To establish a trust by parol requires clear, convincing and unequivocal evidence especially if the trust is alleged in the face of written instrument of transfer which is absolute on its face. (Reppert v. Hunter, 106 Misc. 407, affd. 191 App. Div. 936, appeal dismissed 229 N. Y. 608.)

Petitioner and others who seek a reconveyance here contend that there is no sufficient proof of delivery of the deed from the decedent grantor to his mother as grantee. The fact of recording raises a presumption of delivery to the grantee. (Munoz v. Wilson, 111 N. Y. 295.) There is not sufficient evidence here to overcome the presumption. On the contrary, it is the opinion of the court that the evidence not only strengthens the presumption, but shows delivery in fact.

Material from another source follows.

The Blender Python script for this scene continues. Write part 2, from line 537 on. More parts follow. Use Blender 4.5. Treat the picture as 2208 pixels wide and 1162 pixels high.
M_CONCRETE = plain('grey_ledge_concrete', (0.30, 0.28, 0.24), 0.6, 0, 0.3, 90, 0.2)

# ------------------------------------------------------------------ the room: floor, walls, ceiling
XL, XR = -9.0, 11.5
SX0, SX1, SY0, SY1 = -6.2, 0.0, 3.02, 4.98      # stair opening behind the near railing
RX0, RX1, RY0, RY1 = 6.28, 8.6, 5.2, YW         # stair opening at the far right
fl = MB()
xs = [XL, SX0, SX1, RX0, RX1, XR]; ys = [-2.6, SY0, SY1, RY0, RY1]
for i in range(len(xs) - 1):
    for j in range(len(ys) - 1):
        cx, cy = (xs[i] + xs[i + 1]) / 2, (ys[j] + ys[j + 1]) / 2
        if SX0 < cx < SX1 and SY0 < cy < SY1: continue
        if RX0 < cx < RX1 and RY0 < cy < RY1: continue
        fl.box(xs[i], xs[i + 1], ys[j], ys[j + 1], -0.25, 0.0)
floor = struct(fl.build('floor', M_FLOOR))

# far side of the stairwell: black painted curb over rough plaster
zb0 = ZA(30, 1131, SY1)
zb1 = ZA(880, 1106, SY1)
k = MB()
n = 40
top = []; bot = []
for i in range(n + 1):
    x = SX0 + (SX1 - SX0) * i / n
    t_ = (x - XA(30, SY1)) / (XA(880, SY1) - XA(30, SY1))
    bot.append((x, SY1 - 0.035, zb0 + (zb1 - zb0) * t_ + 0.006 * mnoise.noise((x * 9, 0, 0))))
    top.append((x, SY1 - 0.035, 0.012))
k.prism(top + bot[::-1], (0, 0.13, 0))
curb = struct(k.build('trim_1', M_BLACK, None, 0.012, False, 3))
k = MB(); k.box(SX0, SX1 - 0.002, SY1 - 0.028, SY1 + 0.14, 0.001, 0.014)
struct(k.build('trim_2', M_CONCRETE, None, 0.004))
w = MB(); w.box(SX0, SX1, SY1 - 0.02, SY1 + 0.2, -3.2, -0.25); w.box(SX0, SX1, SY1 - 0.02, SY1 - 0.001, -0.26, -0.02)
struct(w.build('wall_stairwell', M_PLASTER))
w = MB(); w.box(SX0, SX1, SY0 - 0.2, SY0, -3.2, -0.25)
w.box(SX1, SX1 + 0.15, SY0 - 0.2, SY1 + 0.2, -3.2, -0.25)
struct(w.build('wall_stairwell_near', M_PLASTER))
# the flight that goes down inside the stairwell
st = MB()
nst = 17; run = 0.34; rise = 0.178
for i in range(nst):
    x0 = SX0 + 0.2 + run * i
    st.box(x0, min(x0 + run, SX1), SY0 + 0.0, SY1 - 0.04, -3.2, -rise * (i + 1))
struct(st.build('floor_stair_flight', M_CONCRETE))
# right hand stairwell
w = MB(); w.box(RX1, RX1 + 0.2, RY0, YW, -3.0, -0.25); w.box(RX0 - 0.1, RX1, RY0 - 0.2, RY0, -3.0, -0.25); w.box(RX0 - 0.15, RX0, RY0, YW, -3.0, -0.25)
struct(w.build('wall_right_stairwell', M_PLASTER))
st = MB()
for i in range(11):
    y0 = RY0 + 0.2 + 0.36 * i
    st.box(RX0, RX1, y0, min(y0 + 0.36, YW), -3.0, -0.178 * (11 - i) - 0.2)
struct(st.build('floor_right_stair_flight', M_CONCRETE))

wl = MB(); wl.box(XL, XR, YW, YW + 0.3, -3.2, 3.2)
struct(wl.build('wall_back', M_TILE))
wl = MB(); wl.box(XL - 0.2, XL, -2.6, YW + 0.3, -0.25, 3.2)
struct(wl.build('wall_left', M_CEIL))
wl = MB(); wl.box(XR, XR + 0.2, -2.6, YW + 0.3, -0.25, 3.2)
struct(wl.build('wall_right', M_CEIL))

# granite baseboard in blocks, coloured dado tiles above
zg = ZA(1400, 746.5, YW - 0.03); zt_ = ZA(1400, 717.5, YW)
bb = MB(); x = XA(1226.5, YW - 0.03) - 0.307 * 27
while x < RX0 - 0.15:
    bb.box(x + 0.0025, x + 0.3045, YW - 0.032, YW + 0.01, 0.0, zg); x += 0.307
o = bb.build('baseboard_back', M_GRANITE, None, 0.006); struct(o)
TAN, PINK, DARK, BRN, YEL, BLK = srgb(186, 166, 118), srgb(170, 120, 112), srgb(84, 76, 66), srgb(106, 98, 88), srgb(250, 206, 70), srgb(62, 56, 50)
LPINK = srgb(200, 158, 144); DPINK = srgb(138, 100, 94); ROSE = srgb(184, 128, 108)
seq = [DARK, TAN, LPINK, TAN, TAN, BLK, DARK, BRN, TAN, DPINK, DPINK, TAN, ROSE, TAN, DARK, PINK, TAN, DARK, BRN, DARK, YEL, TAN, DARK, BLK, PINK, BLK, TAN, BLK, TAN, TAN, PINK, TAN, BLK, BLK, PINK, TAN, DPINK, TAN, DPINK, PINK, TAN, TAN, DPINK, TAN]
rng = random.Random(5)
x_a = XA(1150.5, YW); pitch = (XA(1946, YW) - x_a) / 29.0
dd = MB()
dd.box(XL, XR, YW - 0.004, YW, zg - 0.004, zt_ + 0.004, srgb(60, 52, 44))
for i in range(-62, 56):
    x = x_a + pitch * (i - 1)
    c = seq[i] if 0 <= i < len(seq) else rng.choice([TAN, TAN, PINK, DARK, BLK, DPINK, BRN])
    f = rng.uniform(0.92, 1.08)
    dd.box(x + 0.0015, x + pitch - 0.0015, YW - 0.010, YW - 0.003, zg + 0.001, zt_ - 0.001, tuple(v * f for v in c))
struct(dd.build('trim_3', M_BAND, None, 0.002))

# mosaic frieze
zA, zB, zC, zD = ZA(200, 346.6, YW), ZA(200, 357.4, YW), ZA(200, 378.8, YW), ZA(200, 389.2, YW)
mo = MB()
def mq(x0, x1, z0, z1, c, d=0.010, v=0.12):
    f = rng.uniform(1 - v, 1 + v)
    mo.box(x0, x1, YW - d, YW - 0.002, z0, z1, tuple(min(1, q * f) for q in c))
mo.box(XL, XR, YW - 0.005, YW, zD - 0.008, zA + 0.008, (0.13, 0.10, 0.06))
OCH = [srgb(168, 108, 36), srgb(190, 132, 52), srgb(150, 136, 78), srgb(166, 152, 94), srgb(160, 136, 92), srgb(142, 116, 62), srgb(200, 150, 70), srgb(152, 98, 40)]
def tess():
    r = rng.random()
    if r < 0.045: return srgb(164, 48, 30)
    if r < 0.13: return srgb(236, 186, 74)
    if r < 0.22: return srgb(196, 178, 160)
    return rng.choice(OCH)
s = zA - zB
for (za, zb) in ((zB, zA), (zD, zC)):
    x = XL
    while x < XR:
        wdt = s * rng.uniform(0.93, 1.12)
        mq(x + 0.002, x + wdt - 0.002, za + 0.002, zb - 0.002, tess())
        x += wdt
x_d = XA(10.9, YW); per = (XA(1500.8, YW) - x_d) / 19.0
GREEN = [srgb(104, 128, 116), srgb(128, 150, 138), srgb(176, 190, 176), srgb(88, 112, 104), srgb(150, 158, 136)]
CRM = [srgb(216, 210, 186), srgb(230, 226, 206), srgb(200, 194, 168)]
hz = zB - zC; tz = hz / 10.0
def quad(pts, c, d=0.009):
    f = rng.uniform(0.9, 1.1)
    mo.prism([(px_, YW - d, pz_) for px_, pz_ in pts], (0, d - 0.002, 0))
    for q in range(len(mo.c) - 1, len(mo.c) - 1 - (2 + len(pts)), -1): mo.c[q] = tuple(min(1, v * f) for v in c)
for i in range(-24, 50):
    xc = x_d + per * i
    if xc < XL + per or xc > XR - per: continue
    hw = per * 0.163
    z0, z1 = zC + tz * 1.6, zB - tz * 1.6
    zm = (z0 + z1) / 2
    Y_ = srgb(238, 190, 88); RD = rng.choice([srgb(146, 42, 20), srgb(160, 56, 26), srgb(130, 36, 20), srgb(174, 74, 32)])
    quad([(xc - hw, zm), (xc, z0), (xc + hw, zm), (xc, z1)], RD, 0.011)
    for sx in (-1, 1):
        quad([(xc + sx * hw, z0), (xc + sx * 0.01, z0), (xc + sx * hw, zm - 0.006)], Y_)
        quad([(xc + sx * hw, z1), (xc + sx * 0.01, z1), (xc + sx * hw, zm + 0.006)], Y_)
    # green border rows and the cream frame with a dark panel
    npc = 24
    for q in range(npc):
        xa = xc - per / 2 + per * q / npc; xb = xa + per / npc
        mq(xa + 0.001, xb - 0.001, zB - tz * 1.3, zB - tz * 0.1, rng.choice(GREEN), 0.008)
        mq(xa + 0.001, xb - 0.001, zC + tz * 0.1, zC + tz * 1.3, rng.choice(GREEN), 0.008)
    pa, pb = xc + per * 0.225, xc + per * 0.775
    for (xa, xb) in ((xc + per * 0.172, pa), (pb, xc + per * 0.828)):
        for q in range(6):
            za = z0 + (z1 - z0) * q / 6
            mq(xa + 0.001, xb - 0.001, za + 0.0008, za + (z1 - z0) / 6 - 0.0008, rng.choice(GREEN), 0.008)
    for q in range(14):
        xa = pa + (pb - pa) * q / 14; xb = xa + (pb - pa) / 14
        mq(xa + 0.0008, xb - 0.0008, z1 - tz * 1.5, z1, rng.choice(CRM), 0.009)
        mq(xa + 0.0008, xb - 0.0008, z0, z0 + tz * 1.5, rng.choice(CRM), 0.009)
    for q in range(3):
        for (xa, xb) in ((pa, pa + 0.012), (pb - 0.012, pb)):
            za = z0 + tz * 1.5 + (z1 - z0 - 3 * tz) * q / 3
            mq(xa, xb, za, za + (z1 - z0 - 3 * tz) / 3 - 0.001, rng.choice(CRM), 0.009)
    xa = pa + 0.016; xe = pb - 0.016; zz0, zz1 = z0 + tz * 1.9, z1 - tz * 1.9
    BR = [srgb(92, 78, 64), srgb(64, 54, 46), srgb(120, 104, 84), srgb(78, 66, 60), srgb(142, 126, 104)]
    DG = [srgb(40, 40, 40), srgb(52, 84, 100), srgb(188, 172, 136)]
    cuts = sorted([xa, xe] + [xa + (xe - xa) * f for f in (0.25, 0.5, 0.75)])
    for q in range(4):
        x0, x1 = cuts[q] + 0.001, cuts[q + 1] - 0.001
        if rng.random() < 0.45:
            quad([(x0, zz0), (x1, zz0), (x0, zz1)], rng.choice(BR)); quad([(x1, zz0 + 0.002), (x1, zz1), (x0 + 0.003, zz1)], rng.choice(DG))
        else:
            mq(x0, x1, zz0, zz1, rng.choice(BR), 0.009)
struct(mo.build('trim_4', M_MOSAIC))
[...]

The decedent grantor intended the deed to be effective as soon as he signed it and gave it to his attorney for recording. He intended to part with title. He had contacted his mother grantee for her acquiescence, and acted for her as well as himself to consummate the transaction. The facts thus indicate delivery in fact. The presumption is also more appropriate here because of the subsequent incompetency of the grantee, thus making the situation analagous to one where the death of the grantee has occurred. (Buszozak v. Wolo, 125 Misc. 546.) The court finds that delivery is established and that the grantor conveyed full title to the grantee.

Accordingly, insofar as the petition seeks to impress a trust upon the real property it is denied and the petition to that extent is dismissed. Incorporate provisions accordingly in decree to be submitted upon settlement of the account.